UN: Arms Trade Treaty negotiations expose hypocrisy of industry

After a month of negotiations on an Arms Trade Treaty at the United Nations in New York, the discussions came to an ignominious end last Friday when, first the United States and then Russia and China, pulled the plug on any agreement.

After a month of negotiations on an Arms Trade Treaty at the United Nations in New York, the discussions came to an ignominious end last Friday when, first the United States and then Russia and China, pulled the plug on any agreement.

Clearly there were more important considerations than any serious attempt top control or halt the trade in ‘conventional’ weapons that wreak enormous damage on the innocent all over the world, whether in the hands of dictatorial regimes or ‘unofficial’ groups which have no respect for human rights.

Certainly, no argument can be made that there wasn’t enough time to prepare for the failed talks. It is all of six years since Resolution 61/89 was adopted at the UN General Assembly which was entitled, ‘Towards an arms trade treaty establishing common international standards for the import, expert and transfer of conventional arms.’

Resolution 61/89 said it recognised. ‘that the absence of common international standards on the import , export and transfer of conventional arms is a contributory factor to conflict, the displacement of people, crime and terrorism, thereby undermining peace, reconciliation, safety, security stability and sustainable development.’ The intention was to achieve a, ‘legally binding instrument establishing common international standards for the import, export and transfer of conventional arms.’
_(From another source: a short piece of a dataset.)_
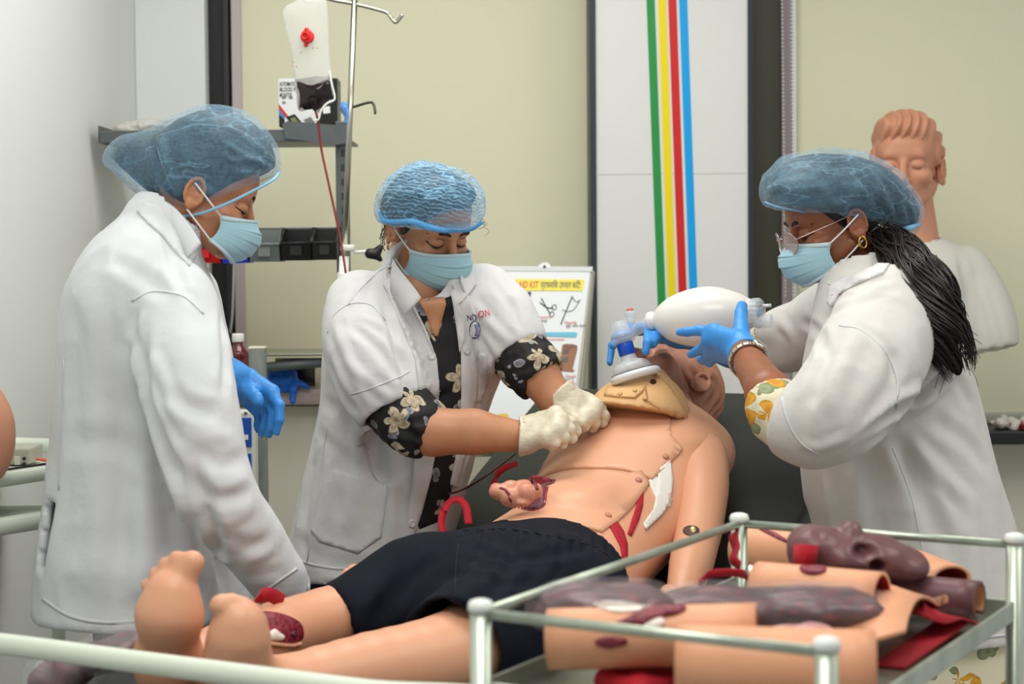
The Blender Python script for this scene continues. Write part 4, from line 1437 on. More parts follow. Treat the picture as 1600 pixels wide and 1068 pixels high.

Just how pathetically inadequate this aspiration is can be graphically seen in the awful suffering, death and destruction which the large scale use of weapons inflict in conflicts of different kinds around the world. One estimate says that 1.000 people on average are killed each day at the hands of forces equipped by the international markets in arms.

The arms trade is replete with hypocrisy and double standards at many levels. When the people in the Arab world began to mobilise en masse against their repressive governments and demanded reforms, freedom and democratic rights, it emerged that these regimes which had been holding entire nations in chains while torturing and killing any who dared to fight for change, were armed to the teeth by western countries which claim to be models of democracy. Thus the combined sales of weapons from Sweden, Germany, Finland and the United Kingdom to Saudi Arabia make the European Union into the biggest supplier to this dictatorship. Saudi Arabia sent troops and tanks to help the regime in Bahrain crush movements for democracy.

In 2011 while the Egyptian government was viciously trying to repress a powerful movement for democratic, social and economic rights, the United States delivered 45 military tanks part of a much larger consignment to come later. it emerged also that US companies were supplying tear gas to the Egyptian government with US government permission, while US Secretary of State Hilary Clinton, was calling on that government to use ‘restraint’ in dealing with the opposition. Little wonder then that the US criticism of the Putin government in Russia for arming the criminal regime in Syria carries no moral authority.

As breathtaking is the hypocrisy displayed by the political leaders in Germany and France in the context of the massive debt crisis in Greece and the appalling suffering being inflicted on the Greek working class to bail out the European financial markets system. Over the last decade Greece has been a huge importer of arms, spending a higher proportion of GDP on military expenditure that many other much wealthier countries. Much of these resources have gone to France and Germany for weapons.

While military expenditure has been cut back more recently, as part of the austerity regime, incredibly large amounts of arms are still being imported. it is said that Chancellor Merkel and Nicholas Sarkozy, when President of France, put huge pressure on the Greek government to complete lucrative contracts for weapons from their countries while Greek children attend their classrooms suffering from hunger.

With this shameless hypocrisy what hope is there that the United Nations will deliver any kind of treaty that would effectively limit indiscriminate arms sales around the world. The answer is none. The UN is often spoken about as a kind of saintly entity that is raised above the real world of politics and class interests and acts only in the name of humanity. Of course it is the creature of the mostly right wing governments which make it up and its actions are decided by the naked self interest of these governments which act hand in glove with the massively profitable military/industrial complexes in their countries.

What is needed really are massive mobilisations of the ordinary people in both the supplier and recipient countries demanding an end to the trade in weapons of destruction and the transformation of the arms research and manufacturing industry into one that benefits humanity itself and would continue to employ the millions of ordinary workers who currently depend on this dreadful trade for a living.